Post by Bernard Muller »

2 Cor 5:16; So that we henceforth have known no one according to the flesh, and even if we have known Christ according to the flesh, yet now we know him no more

See http://historical-jesus.info/20.html
if anyone know about somebody or something from the past does not necessarily mean he/she had to be an eyewitness.
Paul (and his converts in Corinth) had the opportunity to know about Jesus and his crucifixion as Christ (king of the Jews) first hand from eyewitnesses still alive (such as James, his brother and/or some of Jesus Galileans followers, and/or proto-Christians, all of them in Jerusalem, etc).
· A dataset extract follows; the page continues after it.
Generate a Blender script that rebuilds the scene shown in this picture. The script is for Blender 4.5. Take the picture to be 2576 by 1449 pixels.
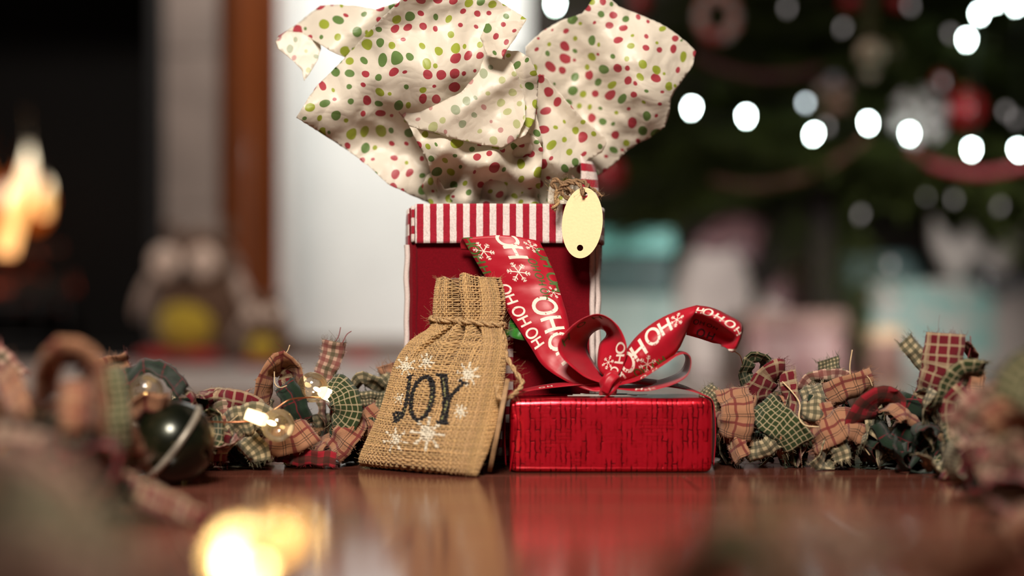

Even if Paul is silent about a historic Jesus (for good reason: Jesus was not really "historic" during his lifetime), he indicated, in passing, some characteristics about the historical (somebody/something existing in the past) Jesus: he was a Jew from Zion, humble, not looking like a Son of God, poor, servant of the Jews, having blood brothers, one being James, and crucified in Zion (= heartland of the Jews). So Paul knew about the earthly human Jesus, even if he claimed he did not know him (or rather was not interested in that Jesus, because detrimental to his teachings, except for his crucifixion as Christ, at first a controversial divine mystery, which eventually he learned to explain later (as the salvatic sacrifice)).